Despite the IAT’s  support of its teaching staff’s decision to unionize; despite the hiring of Dominique Taylor, a talented turnaround specialist, to lead the school; despite the decision to reduce class sizes from 30 students to 21-24 students; despite the infusion of more money directly to classrooms, despite 2.5 percent annual teacher salary increases negotiated through the collective bargaining process and the implementation of merit bonuses; despite a new contract with the NJ Special Education Collaborative in order to boost learning for children with disabilities; despite the commitment of the IAT community to a “bold new path…to ensure the school achieves and succeeds its commitments to its students, families, and the Department [of Education];” despite the fact that IAT leaders and teachers have “unanimously agreed to a series of ground-breaking reforms in employee-employer relations,” TEA is mad as a hatter.

Sure, it’s all about the kids.

To be fair, I understand TEA’s confusion. As Lafleur points out, NJEA President Marie Blistan recently was interviewed on NJTV and said, “[charter schools] are not held accountable to quality continuum standards that we have in this state, and that’s very important because that covers the instruction that the children receive. It covers the resource they receive.”

Blistan is wrong, and the DOE’s decision to close the charter (pending the appeal) belies her statement. In fact, NJ charters are held to higher standards than traditional schools. One need only look at Trenton Public Schools which, while showing some signs of improvement, have long been plagued by the same infractions as IAT: failure to provide a strong education program and failure to show sustained organizational stability. At Trenton Central High School, according to the most recent DOE data,  19.6 percent of students meet or exceed expectations in English Language Arts and none do in math. (Probably not none, but if the number is less than 10 the DOE puts in an zero to protect privacy.) Don’t get me started with special education. (Okay, see here and here.)

How about “organizational stability”? Trenton Public Schools has had six superintendents since 2010.

In other words, if Trenton Public Schools were run by a charter operator it would have been closed long ago.

Yet Lafleur just can’t help herself:  “We demand that Marie Blistan publicly reverse her decision to support the appeal of the closing of International Academy of Trenton Charter School.” And, “Blistan and the NJEA have even called for a moratorium on charter school growth, but this recent action highlights their double talk and utter hypocrisy.”

Is this really the hill that Lefleur and TEA want to die on? Trenton doesn’t have the robust charter sector of Newark and Camden but it’s not for lack of need or  the desire of families for public school choice. (To wit, there are 126 children on AIT’s waiting list.) David Cantor, in this profile of Trenton’s educational inadequacies, notes the irony that “four minutes from the monumental government buildings where deals were formalized, 48 percent of students at Trenton Central High School–West were chronically absent.

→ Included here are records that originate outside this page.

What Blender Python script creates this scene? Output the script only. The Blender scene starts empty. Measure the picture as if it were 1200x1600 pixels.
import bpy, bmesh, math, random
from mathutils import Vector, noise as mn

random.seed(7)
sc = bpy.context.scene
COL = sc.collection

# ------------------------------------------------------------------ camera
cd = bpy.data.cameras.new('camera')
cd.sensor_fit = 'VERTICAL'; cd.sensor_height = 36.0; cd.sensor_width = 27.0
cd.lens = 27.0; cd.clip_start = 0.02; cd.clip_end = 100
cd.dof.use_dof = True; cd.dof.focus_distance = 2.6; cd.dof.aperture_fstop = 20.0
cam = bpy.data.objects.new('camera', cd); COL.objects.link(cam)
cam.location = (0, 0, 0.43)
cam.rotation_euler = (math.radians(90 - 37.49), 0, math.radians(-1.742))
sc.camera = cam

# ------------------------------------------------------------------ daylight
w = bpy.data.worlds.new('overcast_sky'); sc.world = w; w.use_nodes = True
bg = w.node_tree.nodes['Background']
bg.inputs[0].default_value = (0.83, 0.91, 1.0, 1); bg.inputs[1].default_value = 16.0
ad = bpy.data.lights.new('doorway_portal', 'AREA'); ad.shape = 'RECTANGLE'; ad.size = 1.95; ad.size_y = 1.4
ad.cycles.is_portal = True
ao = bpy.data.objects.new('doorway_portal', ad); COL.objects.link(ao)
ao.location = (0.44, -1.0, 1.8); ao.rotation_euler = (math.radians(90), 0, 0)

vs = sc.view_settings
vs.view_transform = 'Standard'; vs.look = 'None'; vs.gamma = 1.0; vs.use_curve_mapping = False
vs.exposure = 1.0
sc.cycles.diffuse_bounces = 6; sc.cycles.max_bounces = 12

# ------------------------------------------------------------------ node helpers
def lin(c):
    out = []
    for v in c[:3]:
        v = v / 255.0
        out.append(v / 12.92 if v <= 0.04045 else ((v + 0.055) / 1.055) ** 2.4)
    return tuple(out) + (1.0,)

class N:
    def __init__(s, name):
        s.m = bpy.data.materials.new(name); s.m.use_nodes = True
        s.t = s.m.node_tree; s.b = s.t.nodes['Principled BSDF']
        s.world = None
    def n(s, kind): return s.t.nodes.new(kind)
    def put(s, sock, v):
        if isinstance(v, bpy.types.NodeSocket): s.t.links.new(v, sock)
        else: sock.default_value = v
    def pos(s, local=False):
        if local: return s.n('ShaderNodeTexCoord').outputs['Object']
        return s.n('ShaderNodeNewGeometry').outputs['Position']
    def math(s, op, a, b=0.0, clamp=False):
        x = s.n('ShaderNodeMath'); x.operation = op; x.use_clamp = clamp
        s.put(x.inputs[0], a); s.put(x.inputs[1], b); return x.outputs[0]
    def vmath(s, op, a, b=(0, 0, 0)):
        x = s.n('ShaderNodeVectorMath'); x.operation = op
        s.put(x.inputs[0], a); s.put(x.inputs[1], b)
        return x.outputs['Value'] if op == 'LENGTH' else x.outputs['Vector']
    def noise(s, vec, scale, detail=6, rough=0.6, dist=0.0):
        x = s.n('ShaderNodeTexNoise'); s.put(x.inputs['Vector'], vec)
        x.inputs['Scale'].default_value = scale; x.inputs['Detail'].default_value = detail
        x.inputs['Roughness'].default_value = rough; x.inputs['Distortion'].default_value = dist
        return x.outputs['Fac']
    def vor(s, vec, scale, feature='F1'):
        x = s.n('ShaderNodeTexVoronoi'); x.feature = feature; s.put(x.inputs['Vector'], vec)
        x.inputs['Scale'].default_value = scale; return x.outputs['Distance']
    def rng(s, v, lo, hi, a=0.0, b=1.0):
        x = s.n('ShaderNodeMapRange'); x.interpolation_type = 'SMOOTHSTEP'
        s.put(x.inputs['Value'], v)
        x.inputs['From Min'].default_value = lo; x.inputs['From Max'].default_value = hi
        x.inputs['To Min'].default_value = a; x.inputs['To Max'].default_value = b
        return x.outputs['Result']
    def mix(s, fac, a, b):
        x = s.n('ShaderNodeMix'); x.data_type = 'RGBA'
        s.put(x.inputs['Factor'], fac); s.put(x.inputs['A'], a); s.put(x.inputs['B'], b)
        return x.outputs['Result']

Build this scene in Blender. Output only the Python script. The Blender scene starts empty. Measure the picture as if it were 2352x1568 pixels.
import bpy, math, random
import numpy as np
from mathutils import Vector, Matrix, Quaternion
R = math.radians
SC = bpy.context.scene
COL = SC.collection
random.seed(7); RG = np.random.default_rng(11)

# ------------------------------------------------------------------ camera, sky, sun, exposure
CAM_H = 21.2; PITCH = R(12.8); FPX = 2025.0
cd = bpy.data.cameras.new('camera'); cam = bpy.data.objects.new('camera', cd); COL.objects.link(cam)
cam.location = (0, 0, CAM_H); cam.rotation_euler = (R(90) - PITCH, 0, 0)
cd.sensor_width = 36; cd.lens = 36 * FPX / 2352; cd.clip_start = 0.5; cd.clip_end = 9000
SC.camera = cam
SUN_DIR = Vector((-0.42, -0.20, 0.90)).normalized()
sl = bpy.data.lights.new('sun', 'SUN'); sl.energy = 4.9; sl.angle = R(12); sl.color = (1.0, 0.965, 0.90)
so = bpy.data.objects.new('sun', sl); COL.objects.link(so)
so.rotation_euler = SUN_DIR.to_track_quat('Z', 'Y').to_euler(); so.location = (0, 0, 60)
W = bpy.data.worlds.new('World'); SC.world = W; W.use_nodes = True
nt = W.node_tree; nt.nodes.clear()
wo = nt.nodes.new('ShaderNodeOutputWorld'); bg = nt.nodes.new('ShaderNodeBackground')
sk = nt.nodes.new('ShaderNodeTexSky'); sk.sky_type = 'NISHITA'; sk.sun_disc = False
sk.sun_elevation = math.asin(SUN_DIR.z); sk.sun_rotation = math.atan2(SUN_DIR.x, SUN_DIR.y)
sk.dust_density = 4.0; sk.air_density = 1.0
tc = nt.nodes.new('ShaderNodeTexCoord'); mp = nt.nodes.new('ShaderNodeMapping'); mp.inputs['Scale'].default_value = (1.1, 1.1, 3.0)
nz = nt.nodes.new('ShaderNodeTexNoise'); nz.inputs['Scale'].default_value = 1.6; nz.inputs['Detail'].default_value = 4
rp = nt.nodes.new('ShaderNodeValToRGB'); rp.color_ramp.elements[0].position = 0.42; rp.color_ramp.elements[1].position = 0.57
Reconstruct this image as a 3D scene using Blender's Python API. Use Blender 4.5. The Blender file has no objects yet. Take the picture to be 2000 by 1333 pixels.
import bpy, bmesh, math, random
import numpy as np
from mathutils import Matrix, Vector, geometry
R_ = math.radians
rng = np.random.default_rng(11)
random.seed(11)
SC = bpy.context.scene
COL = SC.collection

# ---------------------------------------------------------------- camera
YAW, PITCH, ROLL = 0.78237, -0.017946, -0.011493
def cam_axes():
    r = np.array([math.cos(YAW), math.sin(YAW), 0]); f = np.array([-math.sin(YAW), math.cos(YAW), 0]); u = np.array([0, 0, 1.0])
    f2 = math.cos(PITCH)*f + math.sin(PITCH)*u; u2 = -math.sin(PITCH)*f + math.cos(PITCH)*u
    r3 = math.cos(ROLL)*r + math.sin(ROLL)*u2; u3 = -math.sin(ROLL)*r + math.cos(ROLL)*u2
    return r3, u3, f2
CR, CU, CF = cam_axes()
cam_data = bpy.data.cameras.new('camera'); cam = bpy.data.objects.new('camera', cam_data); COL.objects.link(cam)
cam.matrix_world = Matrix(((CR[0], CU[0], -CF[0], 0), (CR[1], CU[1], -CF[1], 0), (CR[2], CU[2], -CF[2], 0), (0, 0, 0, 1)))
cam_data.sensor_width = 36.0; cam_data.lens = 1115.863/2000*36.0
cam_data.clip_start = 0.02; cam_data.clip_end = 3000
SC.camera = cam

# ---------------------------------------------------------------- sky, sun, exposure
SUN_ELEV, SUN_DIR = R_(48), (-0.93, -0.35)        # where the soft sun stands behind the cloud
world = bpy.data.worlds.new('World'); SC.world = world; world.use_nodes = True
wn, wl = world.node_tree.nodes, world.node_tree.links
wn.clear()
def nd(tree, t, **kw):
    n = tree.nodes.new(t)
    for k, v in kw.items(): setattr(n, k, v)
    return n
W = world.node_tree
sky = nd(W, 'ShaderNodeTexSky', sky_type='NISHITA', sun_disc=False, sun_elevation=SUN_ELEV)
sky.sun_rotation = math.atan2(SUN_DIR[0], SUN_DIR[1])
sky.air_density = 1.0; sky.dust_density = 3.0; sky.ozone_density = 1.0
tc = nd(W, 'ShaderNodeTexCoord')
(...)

Several of the schools that scored among the lowest 5 percent in the state are within walking distance.” He quotes L.A. Parker, a Trentonian columnist, who says, “I think basically Trenton has a reputation that we’ve given up on education” and parent Yasmeen Douglas, who relates how her daugher’s second grade teacher left halfway through September and “she didn’t have a teacher the rest of the year until she went into the charter school in November. She didn’t have homework the whole year, she didn’t even get a progress report before she left.” Another parent, Janie Randolph, moved twenty-five miles away from Trenton to save her two boys. “I got them out before they were school age,” she told Cantor.

Will IAT win its appeal and retain its 700 students? Or will those children be forced back into the schools that Yasmeen Douglas rejected for her daughter? Charters should have a higher bar for student growth and other accountability measures than traditional publics; that’s the trade they make for for greater autonomy. But maybe, just maybe, local union ill will aside, the DOE might want to give the charter another year or two to prove its mettle.

After all, consider the alternative.